AIM OF THE EXERCISE
Work through the data line by line, gathering every line that has the word "scene".

━━━

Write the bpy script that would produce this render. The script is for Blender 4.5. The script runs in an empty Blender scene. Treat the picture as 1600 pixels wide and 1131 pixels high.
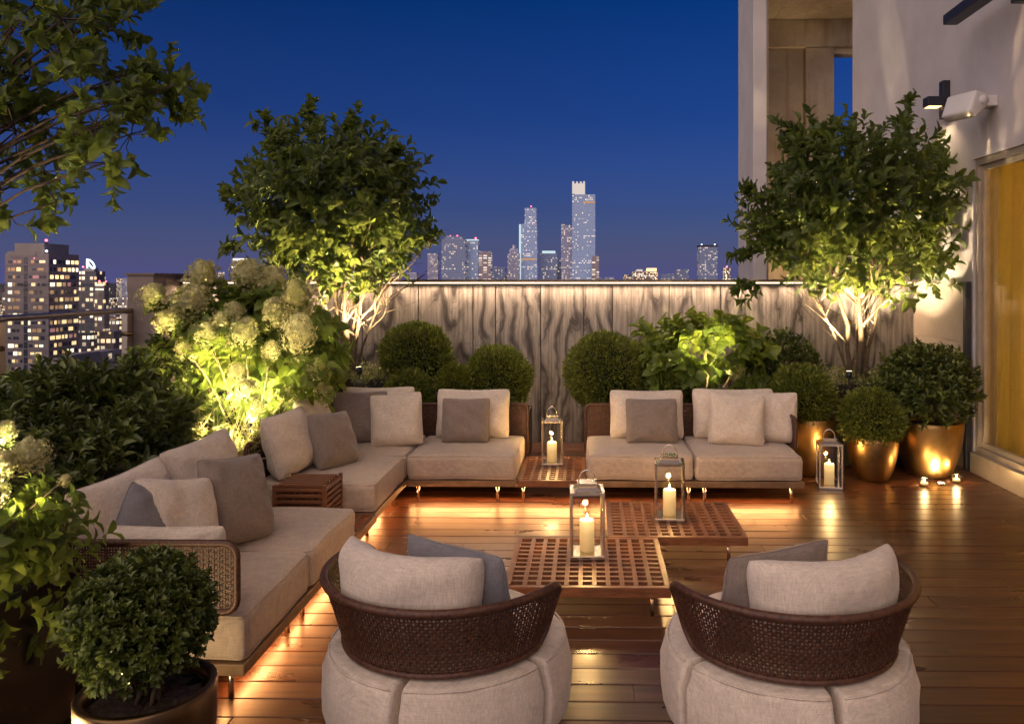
import bpy, bmesh, math, random
import numpy as np
from mathutils import Vector, Matrix, Euler

random.seed(7)
rng = np.random.default_rng(7)
R = math.radians
scene = bpy.context.scene
col = scene.collection

# ------------------------------------------------------------------ camera, sky, exposure
H, FPX, X0, Y0, YAW = 1.7, 1230.0, 897.0, 440.0, R(1.0)
cam_d = bpy.data.cameras.new('camera')
cam = bpy.data.objects.new('camera', cam_d)
col.objects.link(cam)
cam.location = (0, 0, H)
cam.rotation_euler = (R(90), 0, YAW)
cam_d.sensor_width = 36.0
cam_d.lens = 36.0 * FPX / 1600.0
cam_d.shift_x = -(X0 - 800.0) / 1600.0
cam_d.shift_y = -(565.5 - Y0) / 1600.0
cam_d.clip_start = 0.05
cam_d.clip_end = 60000
scene.camera = cam

SUN_EL, SUN_ROT = 2.0, 220.0
world = bpy.data.worlds.new('World')
scene.world = world
world.use_nodes = True
wn = world.node_tree
bg = wn.nodes['Background']
sky = wn.nodes.new('ShaderNodeTexSky')
sky.sky_type = 'NISHITA'
sky.sun_disc = False
sky.sun_elevation = R(SUN_EL)
sky.sun_rotation = R(SUN_ROT)
sky.altitude = 100
sky.dust_density = 1.0
sky.ozone_density = 6.0
# twilight tint, and the glow of the city's lights in the haze all round the horizon
tint = wn.nodes.new('ShaderNodeMix'); tint.data_type = 'RGBA'; tint.blend_type = 'MULTIPLY'; tint.inputs[0].default_value = 1
tint.inputs[7].default_value = (.6, .70, .97, 1)
wn.links.new(sky.outputs[0], tint.inputs[6])
wtc = wn.nodes.new('ShaderNodeTexCoord'); wsep = wn.nodes.new('ShaderNodeSeparateXYZ')
wn.links.new(wtc.outputs['Generated'], wsep.inputs[0])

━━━

EXERCISE RESULT
Write the bpy script that would produce this render. The script is for Blender 4.5. The script runs in an empty Blender scene. Treat the picture as 1600 pixels wide and 1131 pixels high.
scene = bpy.context.scene
col = scene.collection
scene.camera = cam
scene.world = world